- _Exercise directions_:
Everything from the line containing "Reconstruct this image" through the line containing "SC.camera = cam" should be repeated exactly, and nothing else from the data.

** Start Source records **

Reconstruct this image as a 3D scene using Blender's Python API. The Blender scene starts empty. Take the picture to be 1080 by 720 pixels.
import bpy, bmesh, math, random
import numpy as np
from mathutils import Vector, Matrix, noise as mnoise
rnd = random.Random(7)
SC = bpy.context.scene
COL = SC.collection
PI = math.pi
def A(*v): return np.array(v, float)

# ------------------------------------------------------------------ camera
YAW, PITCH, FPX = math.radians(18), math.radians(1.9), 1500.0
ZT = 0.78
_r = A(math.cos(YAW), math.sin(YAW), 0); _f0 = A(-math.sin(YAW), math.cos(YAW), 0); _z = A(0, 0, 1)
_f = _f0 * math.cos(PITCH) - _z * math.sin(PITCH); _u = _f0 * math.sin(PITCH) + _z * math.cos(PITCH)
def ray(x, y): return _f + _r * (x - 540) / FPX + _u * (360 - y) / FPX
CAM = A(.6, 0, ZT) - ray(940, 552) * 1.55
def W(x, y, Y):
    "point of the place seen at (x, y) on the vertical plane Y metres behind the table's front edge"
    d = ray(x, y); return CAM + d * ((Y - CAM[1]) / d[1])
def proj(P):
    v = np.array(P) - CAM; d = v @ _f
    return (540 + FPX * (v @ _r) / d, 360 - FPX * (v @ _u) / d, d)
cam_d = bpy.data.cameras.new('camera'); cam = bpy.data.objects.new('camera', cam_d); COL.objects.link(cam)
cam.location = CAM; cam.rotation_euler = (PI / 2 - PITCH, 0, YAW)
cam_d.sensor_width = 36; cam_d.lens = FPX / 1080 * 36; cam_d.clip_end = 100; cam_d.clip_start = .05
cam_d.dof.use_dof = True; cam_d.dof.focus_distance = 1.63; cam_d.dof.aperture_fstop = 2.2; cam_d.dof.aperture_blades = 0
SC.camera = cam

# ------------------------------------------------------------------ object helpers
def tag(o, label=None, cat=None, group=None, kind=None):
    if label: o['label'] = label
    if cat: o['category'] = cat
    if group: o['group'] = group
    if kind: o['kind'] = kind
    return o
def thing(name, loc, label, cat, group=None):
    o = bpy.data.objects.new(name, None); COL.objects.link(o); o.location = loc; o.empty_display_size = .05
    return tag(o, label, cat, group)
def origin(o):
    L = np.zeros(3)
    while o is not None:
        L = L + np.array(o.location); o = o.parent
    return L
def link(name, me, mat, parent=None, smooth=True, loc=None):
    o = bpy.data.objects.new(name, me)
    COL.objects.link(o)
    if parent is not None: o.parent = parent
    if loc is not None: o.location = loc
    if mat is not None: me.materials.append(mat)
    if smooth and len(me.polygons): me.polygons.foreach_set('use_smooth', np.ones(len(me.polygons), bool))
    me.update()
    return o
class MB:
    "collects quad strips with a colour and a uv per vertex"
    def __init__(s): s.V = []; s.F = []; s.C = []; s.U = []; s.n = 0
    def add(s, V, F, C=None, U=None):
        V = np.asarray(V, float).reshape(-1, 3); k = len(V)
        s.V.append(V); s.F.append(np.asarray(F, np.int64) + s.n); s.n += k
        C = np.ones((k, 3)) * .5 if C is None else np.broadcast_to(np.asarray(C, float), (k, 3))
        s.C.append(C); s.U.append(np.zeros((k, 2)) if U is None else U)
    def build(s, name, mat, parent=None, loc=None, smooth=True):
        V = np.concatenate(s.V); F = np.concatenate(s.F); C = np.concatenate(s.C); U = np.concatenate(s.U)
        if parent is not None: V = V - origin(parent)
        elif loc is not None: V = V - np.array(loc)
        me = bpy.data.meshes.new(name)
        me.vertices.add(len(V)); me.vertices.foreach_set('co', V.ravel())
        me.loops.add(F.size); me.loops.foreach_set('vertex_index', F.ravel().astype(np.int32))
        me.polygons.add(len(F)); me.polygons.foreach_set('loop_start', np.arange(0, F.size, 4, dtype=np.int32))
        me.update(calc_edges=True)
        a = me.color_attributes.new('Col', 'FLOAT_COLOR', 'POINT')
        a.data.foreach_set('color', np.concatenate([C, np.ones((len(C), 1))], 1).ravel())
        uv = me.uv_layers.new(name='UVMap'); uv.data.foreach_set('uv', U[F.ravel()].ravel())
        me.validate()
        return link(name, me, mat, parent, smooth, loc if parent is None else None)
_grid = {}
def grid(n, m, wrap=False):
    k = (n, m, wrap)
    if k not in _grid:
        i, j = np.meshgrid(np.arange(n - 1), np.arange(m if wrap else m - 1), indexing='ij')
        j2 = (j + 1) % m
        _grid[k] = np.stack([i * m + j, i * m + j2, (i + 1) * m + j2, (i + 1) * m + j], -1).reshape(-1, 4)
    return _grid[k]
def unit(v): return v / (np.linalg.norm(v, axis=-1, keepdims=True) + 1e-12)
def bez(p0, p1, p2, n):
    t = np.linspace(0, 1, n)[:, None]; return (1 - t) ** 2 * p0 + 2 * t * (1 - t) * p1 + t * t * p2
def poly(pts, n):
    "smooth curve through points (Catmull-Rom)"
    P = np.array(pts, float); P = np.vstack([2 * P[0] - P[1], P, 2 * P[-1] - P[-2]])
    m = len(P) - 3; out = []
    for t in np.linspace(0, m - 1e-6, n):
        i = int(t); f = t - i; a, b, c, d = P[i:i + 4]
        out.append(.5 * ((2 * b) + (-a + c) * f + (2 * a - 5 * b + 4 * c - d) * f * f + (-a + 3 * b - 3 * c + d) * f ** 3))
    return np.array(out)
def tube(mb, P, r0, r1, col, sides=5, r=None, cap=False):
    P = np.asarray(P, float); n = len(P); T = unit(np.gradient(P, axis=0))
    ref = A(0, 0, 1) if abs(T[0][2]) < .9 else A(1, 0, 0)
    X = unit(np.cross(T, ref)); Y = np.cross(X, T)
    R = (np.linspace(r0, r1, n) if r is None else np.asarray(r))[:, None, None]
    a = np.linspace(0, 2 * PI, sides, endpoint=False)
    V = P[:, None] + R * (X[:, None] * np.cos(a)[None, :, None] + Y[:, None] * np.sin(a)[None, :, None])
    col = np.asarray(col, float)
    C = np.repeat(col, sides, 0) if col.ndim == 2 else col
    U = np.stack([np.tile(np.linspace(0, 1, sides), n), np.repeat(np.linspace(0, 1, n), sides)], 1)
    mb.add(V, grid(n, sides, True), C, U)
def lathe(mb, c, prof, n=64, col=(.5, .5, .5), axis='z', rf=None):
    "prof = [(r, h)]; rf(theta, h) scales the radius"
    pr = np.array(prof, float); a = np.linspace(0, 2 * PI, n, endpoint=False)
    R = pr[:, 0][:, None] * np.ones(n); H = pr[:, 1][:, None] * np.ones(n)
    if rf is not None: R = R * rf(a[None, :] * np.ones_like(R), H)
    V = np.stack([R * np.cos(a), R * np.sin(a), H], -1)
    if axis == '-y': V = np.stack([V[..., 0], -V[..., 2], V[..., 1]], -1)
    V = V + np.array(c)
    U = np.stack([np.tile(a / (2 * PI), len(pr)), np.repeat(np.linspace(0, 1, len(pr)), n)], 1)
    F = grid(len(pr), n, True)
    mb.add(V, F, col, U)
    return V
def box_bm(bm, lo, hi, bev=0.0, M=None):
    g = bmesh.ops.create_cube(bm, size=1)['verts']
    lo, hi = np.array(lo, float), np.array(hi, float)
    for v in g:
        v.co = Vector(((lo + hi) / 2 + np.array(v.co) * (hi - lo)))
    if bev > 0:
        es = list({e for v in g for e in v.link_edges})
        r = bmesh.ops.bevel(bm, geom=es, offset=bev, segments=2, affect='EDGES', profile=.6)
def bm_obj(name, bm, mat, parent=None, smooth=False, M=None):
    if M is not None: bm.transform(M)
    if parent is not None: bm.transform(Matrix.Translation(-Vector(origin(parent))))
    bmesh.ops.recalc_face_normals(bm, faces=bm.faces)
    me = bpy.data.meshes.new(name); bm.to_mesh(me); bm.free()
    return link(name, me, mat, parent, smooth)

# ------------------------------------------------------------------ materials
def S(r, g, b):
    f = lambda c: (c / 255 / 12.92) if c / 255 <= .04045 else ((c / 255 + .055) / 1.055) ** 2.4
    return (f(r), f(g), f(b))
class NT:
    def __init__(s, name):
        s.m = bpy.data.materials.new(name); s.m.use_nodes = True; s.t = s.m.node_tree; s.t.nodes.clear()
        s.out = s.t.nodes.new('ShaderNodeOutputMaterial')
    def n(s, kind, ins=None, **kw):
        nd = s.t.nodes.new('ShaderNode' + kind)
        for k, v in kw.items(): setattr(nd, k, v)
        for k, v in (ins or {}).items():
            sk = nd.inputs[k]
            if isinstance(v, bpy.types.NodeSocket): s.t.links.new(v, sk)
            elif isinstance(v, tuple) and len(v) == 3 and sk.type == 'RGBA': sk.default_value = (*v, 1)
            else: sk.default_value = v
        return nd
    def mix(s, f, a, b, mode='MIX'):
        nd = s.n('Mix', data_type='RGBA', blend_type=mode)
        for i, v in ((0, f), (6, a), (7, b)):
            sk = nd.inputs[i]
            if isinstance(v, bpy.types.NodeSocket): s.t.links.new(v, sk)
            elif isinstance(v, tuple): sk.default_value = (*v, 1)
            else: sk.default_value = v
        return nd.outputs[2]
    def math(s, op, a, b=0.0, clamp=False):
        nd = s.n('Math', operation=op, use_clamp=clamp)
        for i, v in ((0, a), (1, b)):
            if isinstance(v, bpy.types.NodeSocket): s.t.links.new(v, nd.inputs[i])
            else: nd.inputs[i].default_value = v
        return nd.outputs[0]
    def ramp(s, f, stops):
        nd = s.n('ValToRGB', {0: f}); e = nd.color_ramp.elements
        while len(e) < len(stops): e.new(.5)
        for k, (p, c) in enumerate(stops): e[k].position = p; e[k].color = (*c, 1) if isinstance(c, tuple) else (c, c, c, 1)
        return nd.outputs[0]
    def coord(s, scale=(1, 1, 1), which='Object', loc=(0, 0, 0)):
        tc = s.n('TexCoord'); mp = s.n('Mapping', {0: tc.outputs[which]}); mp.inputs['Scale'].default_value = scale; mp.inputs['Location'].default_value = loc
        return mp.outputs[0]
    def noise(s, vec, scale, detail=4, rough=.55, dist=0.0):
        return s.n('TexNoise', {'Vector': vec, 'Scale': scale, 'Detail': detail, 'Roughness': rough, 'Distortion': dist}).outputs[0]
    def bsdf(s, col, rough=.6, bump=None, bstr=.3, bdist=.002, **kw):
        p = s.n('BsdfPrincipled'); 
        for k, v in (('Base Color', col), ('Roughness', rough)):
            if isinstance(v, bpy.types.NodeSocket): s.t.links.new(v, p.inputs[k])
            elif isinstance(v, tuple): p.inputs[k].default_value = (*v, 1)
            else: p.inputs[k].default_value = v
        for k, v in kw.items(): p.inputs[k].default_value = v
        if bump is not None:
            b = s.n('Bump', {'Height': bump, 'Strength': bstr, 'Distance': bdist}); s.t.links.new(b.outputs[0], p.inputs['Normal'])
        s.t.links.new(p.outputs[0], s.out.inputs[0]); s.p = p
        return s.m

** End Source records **
** Start Source records **

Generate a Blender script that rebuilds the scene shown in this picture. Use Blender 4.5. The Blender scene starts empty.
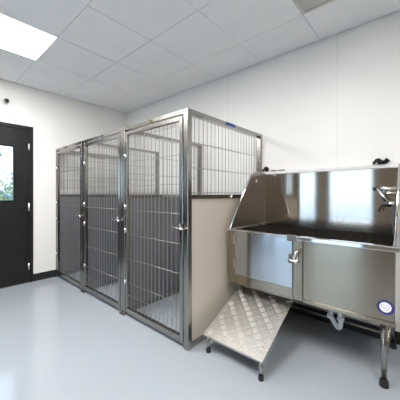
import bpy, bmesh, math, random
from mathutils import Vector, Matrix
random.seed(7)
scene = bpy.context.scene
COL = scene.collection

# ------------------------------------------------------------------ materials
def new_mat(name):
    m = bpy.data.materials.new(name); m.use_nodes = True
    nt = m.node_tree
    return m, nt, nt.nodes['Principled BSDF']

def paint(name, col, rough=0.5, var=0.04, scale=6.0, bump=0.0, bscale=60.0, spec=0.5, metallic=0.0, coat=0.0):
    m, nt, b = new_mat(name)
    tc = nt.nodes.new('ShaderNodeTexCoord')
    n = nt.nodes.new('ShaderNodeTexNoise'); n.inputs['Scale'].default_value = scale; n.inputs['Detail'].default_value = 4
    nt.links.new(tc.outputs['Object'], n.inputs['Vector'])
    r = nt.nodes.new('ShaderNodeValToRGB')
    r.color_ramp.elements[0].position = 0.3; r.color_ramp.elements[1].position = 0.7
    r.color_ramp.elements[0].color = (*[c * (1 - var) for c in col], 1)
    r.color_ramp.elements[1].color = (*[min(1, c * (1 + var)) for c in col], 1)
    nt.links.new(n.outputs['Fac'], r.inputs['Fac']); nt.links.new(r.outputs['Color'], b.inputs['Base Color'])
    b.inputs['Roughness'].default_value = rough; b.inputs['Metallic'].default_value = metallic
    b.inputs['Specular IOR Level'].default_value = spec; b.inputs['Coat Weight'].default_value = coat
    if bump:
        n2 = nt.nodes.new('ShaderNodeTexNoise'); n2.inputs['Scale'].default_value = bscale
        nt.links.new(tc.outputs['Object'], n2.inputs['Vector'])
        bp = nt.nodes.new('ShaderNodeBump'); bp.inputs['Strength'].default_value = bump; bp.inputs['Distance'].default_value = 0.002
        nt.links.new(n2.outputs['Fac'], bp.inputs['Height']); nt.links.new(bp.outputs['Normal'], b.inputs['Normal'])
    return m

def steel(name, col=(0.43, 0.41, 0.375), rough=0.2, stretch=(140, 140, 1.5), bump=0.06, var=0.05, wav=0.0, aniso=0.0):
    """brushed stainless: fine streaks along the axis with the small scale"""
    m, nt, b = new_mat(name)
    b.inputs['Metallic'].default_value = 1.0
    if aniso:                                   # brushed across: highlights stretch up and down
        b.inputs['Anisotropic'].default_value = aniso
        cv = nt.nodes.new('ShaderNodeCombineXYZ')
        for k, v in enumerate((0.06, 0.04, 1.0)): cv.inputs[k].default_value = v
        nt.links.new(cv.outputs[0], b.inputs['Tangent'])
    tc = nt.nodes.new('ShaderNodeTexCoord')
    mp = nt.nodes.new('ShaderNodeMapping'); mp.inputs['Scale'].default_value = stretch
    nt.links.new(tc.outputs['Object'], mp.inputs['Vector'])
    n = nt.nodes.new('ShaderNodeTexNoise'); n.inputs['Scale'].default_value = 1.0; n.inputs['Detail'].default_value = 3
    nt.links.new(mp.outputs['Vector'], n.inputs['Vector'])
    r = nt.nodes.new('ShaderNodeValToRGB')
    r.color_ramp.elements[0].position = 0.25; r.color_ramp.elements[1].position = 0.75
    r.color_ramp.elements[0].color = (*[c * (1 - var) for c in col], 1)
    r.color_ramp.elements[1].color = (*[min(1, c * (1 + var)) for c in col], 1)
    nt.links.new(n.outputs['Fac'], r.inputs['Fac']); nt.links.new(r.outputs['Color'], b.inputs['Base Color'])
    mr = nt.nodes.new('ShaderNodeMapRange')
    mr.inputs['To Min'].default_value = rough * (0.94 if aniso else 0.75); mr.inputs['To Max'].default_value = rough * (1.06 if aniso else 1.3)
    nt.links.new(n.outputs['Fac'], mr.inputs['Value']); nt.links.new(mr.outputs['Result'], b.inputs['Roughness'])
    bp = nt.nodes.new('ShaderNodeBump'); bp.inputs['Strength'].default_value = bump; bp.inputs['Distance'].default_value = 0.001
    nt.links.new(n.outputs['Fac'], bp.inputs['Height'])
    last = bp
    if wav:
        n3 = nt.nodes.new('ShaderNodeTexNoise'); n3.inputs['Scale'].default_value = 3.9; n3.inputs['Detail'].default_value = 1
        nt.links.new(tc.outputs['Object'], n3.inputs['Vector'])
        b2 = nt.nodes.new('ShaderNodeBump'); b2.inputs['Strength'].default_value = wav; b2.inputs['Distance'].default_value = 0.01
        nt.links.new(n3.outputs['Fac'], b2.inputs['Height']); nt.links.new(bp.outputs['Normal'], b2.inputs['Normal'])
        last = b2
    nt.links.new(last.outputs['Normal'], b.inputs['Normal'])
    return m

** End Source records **

- _Answer for this exercise_:
Reconstruct this image as a 3D scene using Blender's Python API. The Blender scene starts empty. Take the picture to be 1080 by 720 pixels.
import bpy, bmesh, math, random
import numpy as np
from mathutils import Vector, Matrix, noise as mnoise
rnd = random.Random(7)
SC = bpy.context.scene
COL = SC.collection
PI = math.pi
def A(*v): return np.array(v, float)

# ------------------------------------------------------------------ camera
YAW, PITCH, FPX = math.radians(18), math.radians(1.9), 1500.0
ZT = 0.78
_r = A(math.cos(YAW), math.sin(YAW), 0); _f0 = A(-math.sin(YAW), math.cos(YAW), 0); _z = A(0, 0, 1)
_f = _f0 * math.cos(PITCH) - _z * math.sin(PITCH); _u = _f0 * math.sin(PITCH) + _z * math.cos(PITCH)
def ray(x, y): return _f + _r * (x - 540) / FPX + _u * (360 - y) / FPX
CAM = A(.6, 0, ZT) - ray(940, 552) * 1.55
def W(x, y, Y):
    "point of the place seen at (x, y) on the vertical plane Y metres behind the table's front edge"
    d = ray(x, y); return CAM + d * ((Y - CAM[1]) / d[1])
def proj(P):
    v = np.array(P) - CAM; d = v @ _f
    return (540 + FPX * (v @ _r) / d, 360 - FPX * (v @ _u) / d, d)
cam_d = bpy.data.cameras.new('camera'); cam = bpy.data.objects.new('camera', cam_d); COL.objects.link(cam)
cam.location = CAM; cam.rotation_euler = (PI / 2 - PITCH, 0, YAW)
cam_d.sensor_width = 36; cam_d.lens = FPX / 1080 * 36; cam_d.clip_end = 100; cam_d.clip_start = .05
cam_d.dof.use_dof = True; cam_d.dof.focus_distance = 1.63; cam_d.dof.aperture_fstop = 2.2; cam_d.dof.aperture_blades = 0
SC.camera = cam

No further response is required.